The first movie I ever cried in was "Gone With the Wind." I don't mean just small, lady like sniffles and tears wiped away surreptiously with a dainty handkerchief. I'm talking about full out sobbing.
We had gone with the whole family to the Willowbrook Mall in Wayne, N.J. My mother was very excited that we were finally going to see this classic of her own youth --a movie that had won 10 Academy Awards -- and I was at my most arrogant thirteen-year-old self.
Shopping had taken place earlier in the day -- and probably bell bottom pants and huckapoo shirts were bought. A lunch of fast-food hotdogs or Chinese good had probably also been on the menu.Popcorn was bought. And as my father and mother and little sister all settled into the plush velvet seats and Scarlett O'Hara uttered her first: "Oh Fiddle Dee Dee " I was hooked.
It's not that I wasn't a movie lover before. I was. My entire fantasy life took place in that home cinema of the1960's known as the Million Dollar Movie. On at usually 4:30 in the afternoon or 9 at night, I was introduced to such classics a "Gigi" and "West Side Story" and "Gypsy" -- which taught me the art of stripping Like a Lady and how to say: "I'm a pretty girl, Mama." And "Splendor in the Grass." When Natalie Wood recited the poem by Wordsworth:
Though nothing can bring back the hour
Of splendour in t he grass, of glory in the flower;
We will grieve not, rather find
Strength in what remains behind
and saw her old love Bud at the end, I walked around with a lump in my throat all day.
But GWTW was a turning point for me -- I think. It wasn't just personal. The scene at the Atlanta railway station during the Battle of Gettysburg revealed thousands and thousands of wounded, dying confederate soldiers laid out over a vast space brought up an overwhelming grief -- an epic grief.
Our heroine Scarlett -- and yes -- she was a heroine -- despite the fact that she stole her sister's fiance and pined after a man who was not her husband and treated her soulmate Rhett Butler terribly -- she runs to ask Dr. Meade for help in delivering Melanie's baby. But Dr. Meade says, No, he can't help her deliver a baby. He has all these men dying. "And not even any chloroform to ease their pain."
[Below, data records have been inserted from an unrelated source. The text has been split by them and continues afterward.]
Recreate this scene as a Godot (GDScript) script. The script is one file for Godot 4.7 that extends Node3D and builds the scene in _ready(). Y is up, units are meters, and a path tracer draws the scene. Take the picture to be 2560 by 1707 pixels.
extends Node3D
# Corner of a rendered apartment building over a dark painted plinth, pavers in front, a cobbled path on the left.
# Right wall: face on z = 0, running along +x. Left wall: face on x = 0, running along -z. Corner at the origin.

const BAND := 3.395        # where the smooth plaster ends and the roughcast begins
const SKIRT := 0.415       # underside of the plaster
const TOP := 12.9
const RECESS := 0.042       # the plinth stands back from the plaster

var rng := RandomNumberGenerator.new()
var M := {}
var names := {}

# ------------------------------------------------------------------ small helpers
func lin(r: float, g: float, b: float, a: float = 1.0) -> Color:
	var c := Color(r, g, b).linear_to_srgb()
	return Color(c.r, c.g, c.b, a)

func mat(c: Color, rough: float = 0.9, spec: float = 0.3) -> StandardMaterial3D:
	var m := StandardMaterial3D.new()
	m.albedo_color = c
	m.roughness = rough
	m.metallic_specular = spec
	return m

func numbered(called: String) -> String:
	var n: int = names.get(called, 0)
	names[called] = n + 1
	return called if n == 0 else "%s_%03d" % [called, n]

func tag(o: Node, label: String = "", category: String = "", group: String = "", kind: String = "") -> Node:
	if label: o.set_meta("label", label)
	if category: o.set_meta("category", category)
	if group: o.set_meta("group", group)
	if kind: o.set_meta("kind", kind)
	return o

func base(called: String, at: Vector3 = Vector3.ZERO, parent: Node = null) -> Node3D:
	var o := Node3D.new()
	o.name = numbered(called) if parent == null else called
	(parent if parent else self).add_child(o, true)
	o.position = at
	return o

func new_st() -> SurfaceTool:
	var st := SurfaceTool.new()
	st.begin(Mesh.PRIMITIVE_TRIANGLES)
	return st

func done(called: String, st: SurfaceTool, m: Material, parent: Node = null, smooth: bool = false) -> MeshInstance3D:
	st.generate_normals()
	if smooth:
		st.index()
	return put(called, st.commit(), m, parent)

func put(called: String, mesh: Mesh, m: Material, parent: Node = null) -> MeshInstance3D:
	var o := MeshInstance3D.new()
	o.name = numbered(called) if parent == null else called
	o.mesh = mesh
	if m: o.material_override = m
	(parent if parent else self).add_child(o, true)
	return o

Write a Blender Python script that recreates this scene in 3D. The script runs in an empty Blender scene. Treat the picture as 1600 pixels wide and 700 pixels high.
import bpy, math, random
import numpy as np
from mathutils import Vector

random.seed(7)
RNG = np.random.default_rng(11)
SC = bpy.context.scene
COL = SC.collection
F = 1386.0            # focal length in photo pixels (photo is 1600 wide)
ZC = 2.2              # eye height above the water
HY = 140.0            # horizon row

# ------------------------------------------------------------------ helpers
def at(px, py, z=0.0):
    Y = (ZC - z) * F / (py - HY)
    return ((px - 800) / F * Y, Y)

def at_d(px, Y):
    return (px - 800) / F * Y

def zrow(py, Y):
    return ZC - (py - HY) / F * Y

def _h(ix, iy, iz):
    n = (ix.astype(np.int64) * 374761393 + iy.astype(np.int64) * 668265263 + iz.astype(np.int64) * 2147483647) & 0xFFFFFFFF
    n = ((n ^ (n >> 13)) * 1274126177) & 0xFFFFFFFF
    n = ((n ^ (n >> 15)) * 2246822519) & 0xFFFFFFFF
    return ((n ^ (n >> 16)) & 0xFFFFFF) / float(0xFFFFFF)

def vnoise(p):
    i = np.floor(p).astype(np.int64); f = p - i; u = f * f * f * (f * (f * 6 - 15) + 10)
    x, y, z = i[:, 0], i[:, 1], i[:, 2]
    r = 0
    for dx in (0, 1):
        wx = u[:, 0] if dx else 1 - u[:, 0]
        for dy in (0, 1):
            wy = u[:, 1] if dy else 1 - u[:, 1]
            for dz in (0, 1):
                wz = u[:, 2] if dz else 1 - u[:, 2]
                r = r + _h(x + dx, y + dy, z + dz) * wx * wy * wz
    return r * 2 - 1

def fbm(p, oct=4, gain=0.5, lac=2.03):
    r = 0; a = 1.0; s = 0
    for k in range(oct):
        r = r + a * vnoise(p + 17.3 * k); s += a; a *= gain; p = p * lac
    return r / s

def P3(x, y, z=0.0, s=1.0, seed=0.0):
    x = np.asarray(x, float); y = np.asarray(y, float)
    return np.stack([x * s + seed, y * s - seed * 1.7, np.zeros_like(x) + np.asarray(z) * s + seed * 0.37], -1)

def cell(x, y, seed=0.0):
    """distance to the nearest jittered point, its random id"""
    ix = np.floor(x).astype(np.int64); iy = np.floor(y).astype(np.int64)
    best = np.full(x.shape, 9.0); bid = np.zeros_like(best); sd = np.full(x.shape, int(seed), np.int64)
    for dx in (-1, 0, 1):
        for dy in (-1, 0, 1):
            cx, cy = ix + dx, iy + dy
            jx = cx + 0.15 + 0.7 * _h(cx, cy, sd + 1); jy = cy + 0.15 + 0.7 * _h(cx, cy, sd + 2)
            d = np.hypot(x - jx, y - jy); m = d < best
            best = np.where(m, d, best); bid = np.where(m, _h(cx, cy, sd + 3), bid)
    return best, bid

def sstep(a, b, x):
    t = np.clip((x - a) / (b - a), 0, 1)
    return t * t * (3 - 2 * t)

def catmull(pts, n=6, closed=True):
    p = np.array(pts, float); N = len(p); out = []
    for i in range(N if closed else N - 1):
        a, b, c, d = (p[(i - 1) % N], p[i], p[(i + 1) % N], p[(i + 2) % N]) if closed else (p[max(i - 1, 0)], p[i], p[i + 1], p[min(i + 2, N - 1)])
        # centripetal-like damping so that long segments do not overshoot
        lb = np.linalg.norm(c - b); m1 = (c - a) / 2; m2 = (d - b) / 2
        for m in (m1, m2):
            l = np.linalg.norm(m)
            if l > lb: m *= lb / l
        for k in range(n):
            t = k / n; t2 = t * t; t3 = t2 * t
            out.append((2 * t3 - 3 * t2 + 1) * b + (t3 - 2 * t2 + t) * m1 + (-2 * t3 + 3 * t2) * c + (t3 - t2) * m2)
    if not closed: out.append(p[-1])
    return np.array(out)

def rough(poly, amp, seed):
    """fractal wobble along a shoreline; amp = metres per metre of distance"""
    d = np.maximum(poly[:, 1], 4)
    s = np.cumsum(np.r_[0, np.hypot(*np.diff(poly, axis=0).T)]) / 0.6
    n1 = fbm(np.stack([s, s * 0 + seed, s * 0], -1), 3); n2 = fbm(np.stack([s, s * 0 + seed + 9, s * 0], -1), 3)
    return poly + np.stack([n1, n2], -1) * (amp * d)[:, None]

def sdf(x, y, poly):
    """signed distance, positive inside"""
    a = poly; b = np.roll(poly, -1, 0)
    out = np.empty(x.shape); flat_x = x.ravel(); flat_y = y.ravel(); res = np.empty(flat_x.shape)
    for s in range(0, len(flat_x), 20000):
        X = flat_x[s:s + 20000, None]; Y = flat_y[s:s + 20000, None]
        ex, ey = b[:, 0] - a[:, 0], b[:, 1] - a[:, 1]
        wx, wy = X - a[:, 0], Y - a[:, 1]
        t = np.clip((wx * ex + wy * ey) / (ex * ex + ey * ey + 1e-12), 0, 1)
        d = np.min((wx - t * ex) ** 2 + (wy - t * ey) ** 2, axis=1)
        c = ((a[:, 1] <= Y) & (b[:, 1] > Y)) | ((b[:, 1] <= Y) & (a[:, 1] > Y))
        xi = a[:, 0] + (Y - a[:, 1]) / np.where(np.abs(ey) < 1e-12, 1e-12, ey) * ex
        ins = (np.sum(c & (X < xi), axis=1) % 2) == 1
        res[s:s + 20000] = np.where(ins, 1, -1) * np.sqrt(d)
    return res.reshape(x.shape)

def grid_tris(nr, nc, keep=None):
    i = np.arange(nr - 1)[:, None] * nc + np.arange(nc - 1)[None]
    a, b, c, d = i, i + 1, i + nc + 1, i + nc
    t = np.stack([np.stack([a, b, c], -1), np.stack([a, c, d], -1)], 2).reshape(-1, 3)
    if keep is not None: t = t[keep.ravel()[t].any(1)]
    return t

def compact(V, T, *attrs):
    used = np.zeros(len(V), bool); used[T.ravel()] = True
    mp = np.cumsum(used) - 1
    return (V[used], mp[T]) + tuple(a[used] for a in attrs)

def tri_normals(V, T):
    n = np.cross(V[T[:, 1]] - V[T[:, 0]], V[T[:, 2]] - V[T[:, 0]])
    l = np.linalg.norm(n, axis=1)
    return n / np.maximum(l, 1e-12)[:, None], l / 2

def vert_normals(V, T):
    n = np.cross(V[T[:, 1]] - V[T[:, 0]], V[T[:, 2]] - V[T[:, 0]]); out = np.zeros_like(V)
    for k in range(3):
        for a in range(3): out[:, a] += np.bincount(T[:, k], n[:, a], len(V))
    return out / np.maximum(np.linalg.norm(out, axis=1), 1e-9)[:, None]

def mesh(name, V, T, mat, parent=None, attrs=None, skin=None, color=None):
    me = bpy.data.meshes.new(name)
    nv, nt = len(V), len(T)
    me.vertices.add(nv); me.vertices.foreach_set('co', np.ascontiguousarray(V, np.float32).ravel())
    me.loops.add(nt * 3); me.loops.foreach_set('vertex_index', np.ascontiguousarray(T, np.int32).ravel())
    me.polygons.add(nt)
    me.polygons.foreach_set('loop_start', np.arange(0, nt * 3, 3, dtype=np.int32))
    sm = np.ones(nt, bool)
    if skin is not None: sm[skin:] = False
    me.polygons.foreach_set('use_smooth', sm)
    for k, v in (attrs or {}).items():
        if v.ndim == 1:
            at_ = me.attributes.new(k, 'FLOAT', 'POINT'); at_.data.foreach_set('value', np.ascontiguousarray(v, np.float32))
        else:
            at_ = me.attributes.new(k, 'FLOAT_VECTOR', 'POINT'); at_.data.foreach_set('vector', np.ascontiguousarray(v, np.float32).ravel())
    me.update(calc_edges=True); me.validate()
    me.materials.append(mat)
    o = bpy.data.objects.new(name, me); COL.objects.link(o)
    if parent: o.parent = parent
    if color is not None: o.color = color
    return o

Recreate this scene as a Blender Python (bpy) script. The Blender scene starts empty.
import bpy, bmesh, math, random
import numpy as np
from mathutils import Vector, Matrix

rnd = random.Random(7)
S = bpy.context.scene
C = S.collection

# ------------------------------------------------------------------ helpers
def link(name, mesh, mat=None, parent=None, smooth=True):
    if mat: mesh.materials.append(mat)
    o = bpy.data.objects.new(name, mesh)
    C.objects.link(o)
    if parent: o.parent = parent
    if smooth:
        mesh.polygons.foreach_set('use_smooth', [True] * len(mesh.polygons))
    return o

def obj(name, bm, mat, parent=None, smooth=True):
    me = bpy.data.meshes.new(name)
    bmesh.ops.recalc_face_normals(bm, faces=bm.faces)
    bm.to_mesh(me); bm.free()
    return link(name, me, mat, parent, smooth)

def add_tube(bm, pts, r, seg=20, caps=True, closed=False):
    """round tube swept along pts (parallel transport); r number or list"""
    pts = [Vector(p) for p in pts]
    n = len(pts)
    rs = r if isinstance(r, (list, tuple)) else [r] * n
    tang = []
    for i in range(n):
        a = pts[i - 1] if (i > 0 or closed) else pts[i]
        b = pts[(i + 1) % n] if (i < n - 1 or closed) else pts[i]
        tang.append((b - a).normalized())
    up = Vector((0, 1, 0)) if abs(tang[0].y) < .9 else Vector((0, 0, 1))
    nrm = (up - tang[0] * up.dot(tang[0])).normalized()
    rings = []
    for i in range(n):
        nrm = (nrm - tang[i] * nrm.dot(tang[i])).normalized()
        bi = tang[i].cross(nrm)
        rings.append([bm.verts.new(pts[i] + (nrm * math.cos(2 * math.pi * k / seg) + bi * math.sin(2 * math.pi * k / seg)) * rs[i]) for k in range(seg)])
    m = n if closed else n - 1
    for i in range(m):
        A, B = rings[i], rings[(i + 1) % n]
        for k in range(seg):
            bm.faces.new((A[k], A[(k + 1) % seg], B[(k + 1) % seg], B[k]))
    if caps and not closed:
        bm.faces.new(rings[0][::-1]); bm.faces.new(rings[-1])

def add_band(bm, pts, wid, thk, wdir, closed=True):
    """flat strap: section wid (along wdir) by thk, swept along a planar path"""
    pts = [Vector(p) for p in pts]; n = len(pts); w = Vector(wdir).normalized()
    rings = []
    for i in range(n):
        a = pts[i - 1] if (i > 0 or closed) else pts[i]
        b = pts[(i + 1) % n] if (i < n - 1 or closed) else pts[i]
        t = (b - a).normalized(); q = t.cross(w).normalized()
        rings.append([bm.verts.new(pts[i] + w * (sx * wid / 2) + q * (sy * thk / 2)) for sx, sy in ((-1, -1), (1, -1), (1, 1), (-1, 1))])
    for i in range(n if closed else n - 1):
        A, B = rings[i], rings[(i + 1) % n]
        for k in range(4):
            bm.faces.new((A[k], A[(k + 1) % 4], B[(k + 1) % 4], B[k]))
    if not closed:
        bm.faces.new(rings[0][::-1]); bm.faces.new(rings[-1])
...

The camera pulls back then and the vastness of the tragedy that was the American Civil War is there to see. The music by the incomparable Max Steiner swells and a sense of overwhelming grief for the tragedy of war is manifest .
It was a moment that intimated of losses to come, larger griefs that might occur onscreen and offscreen -- not just the private tragedies of Gigi not wanting to be a Kept Woman -- or Maria losing Tony in West Side Story -- or even Lassie being lost -- while all heartwrenching, were still personal. But this grief was Bigger -- it was about the Folly of War -- and the darkest losses that it engenders.
Later, just before the intermission, Scarlett -- back at home -- at the once palatial Tara, crawls on her hands and knees on the now barren barmland searching desperately searching for something to eat. She finds the pathetic outlines of a potatoe, I think, and tries to get it down but throws it up. Her losses have mounted: Her mother and father dead; Tara ruined; Her spirit smashed to smithereens. And then she stands there, her first clenched at the sky and she vows:
As God as my witness. As God as my witness they are not
going to lick me. I'm going to live through all this and when it's
l over I'll never be hungry again nor any of my folk. If I have to lie, steal, cheat or kill as God as my witness I'll never be hungry again.
And then my sobbing begins. So much epic loss. Everyone around me was crying too. Tissues were distributed. They surrounded my chair and made a small pile. At the intermission drained, spent, I gathered them all up and walked slowly with my mother up the aisle to the water fountain. Perhaps we would buy more popcorn. And my mother said: "War is hell, isn't it Dear?" I could only numbly nod my head and say, "Yes, It Is."